Is any of these women listening? Can any repeat back or summarize the ideas of the other women in the car? Probably not. And if not, what's the point? Competition? Catharsis? Communication it's not-—without listening there is no communication.
Listening is a master skill
Listening is rarely taught in schools because educators (along with almost everyone else) assume listening is tantamount to breathing—automatic. But effective listening is a skill. Like any other skill, competency in listening is achieved through learning and practice. The scarcity of good listeners is self-perpetuating; if you didn't have good listeners to learn from and (especially) models to emulate, you probably didn't master this master skill. Instead, you learned whatever passed for listening in your environment: distracted half-attention, constant interruptions, multi-layered, high-volume, talk-fest free-for-alls with little listening at all.
Barriers to listening
Listening takes time or, more accurately, you have to take time to listen. A life programmed with back-to-back commitments offers little leeway for listening. Similarly, a mind constantly buzzing with plans, dreams, schemes and anxieties is difficult to clear. Good listening requires the temporary suspension of all unrelated thoughts—a blank canvas. In order to become an effective listener, you have to learn to manage what goes on in your own mind. Technology, for all its glorious gifts, has erected new barriers to listening. Face-to-face meetings and telephone
conversations (priceless listening opportunities) are being replaced by email and the sterile anonymity of electronic meeting rooms. Meanwhile television continues to capture countless hours that might otherwise be available for conversation, dialogue, and listening.
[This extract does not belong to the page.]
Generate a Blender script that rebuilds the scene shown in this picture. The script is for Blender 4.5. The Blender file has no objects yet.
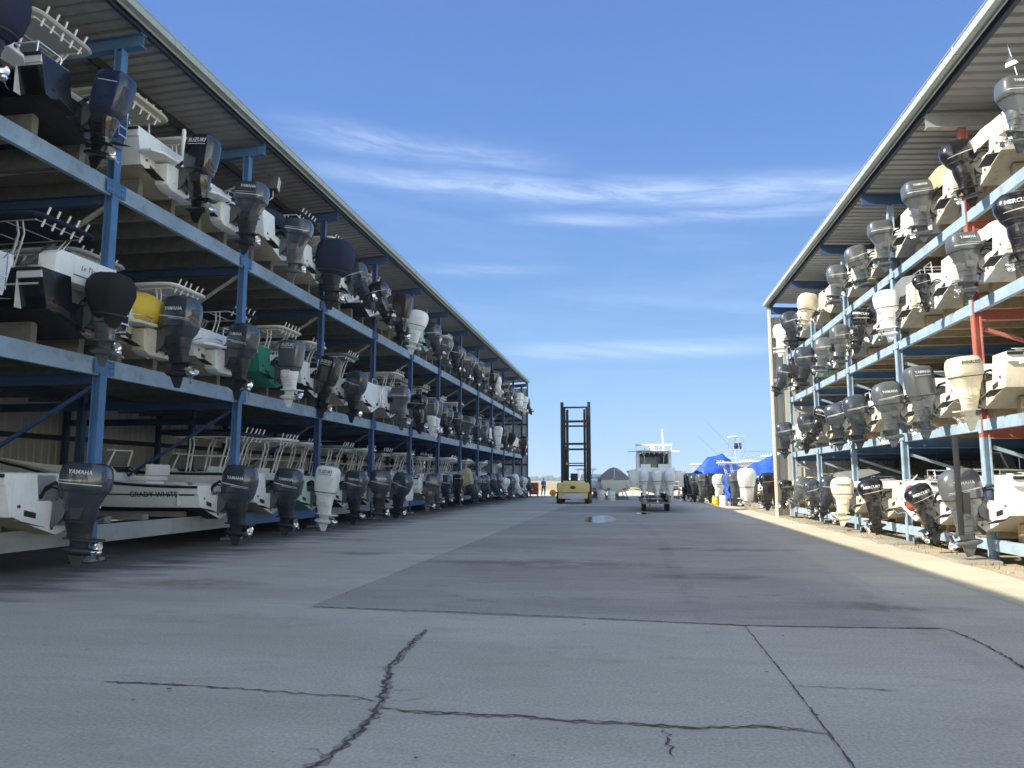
import bpy, bmesh, math, random
from mathutils import Vector, Matrix, Euler
PI = math.pi
rad = math.radians
sc = bpy.context.scene
COL = sc.collection

# ------------------------------------------------------------------ materials
MATS = {}
def new_mat(name):
    m = bpy.data.materials.new(name); m.use_nodes = True
    nt = m.node_tree
    b = nt.nodes['Principled BSDF']
    MATS[name] = m
    return m, nt, b

def N(nt, t, **kw):
    n = nt.nodes.new(t)
    for k, v in kw.items():
        if k in n.inputs.keys(): n.inputs[k].default_value = v
        else: setattr(n, k, v)
    return n

def paint(name, col, rough=.4, metal=0., var=.12, scale=3., dirt=None, dirt_amt=.35, streak=False, bump=0., coat=0.):
    m, nt, b = new_mat(name)
    L = nt.links.new
    tc = N(nt, 'ShaderNodeTexCoord')
    mp = N(nt, 'ShaderNodeMapping')
    L(tc.outputs['Object'], mp.inputs['Vector'])
    oi = N(nt, 'ShaderNodeObjectInfo')
    comb = N(nt, 'ShaderNodeVectorMath', operation='SCALE'); comb.inputs[0].default_value = (37, 53, 71)
    L(oi.outputs['Random'], comb.inputs['Scale']); L(comb.outputs[0], mp.inputs['Location'])
    n1 = N(nt, 'ShaderNodeTexNoise', Scale=scale, Detail=6., Roughness=.6)
    L(mp.outputs[0], n1.inputs['Vector'])
    mr = N(nt, 'ShaderNodeMapRange'); mr.inputs[1].default_value = .3; mr.inputs[2].default_value = .7
    L(n1.outputs['Fac'], mr.inputs[0])
    mix = N(nt, 'ShaderNodeMix', data_type='RGBA')
    mix.inputs['A'].default_value = tuple(c*(1-var) for c in col)+(1,)
    mix.inputs['B'].default_value = tuple(min(1, c*(1+var)) for c in col)+(1,)
    L(mr.outputs[0], mix.inputs['Factor'])
    out = mix.outputs['Result']
    if dirt:
        mp2 = N(nt, 'ShaderNodeMapping'); mp2.inputs['Scale'].default_value = (1, 1, .18) if streak else (1, 1, 1)
        L(mp.outputs[0], mp2.inputs['Vector'])
        n2 = N(nt, 'ShaderNodeTexNoise', Scale=scale*(5 if streak else 2.3), Detail=8., Roughness=.65)
        L(mp2.outputs[0], n2.inputs['Vector'])
        mr2 = N(nt, 'ShaderNodeMapRange'); mr2.inputs[1].default_value = .52; mr2.inputs[2].default_value = .78; mr2.inputs[4].default_value = dirt_amt
        L(n2.outputs['Fac'], mr2.inputs[0])
        mx = N(nt, 'ShaderNodeMix', data_type='RGBA'); mx.inputs['B'].default_value = tuple(dirt)+(1,)
        L(out, mx.inputs['A']); L(mr2.outputs[0], mx.inputs['Factor']); out = mx.outputs['Result']
    L(out, b.inputs['Base Color'])
    mr3 = N(nt, 'ShaderNodeMapRange'); mr3.inputs[3].default_value = rough*.8; mr3.inputs[4].default_value = min(1, rough*1.25)
    L(n1.outputs['Fac'], mr3.inputs[0]); L(mr3.outputs[0], b.inputs['Roughness'])
    b.inputs['Metallic'].default_value = metal
    b.inputs['Coat Weight'].default_value = coat
    if bump:
        bp = N(nt, 'ShaderNodeBump', Strength=bump, Distance=.02)
        n3 = N(nt, 'ShaderNodeTexNoise', Scale=scale*8, Detail=5.)
        L(mp.outputs[0], n3.inputs['Vector']); L(n3.outputs['Fac'], bp.inputs['Height']); L(bp.outputs[0], b.inputs['Normal'])
    return m

GRIME = (.16, .14, .11)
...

Other barriers to listening include:
• worry, fear, anger, grief and depression
• individual bias and prejudice
• semantics and language differences
• noise and verbal “clutter
• preoccupation, boredom and shrinking attention spans
Listening out loud
A good listener is not just a silent receptacle, passively receiving the thoughts and feelings of others. To be an effective listener, you must respond with verbal and nonverbal cues which let the speaker know—actually prove—that you are listening and understanding. These responses are called feedback.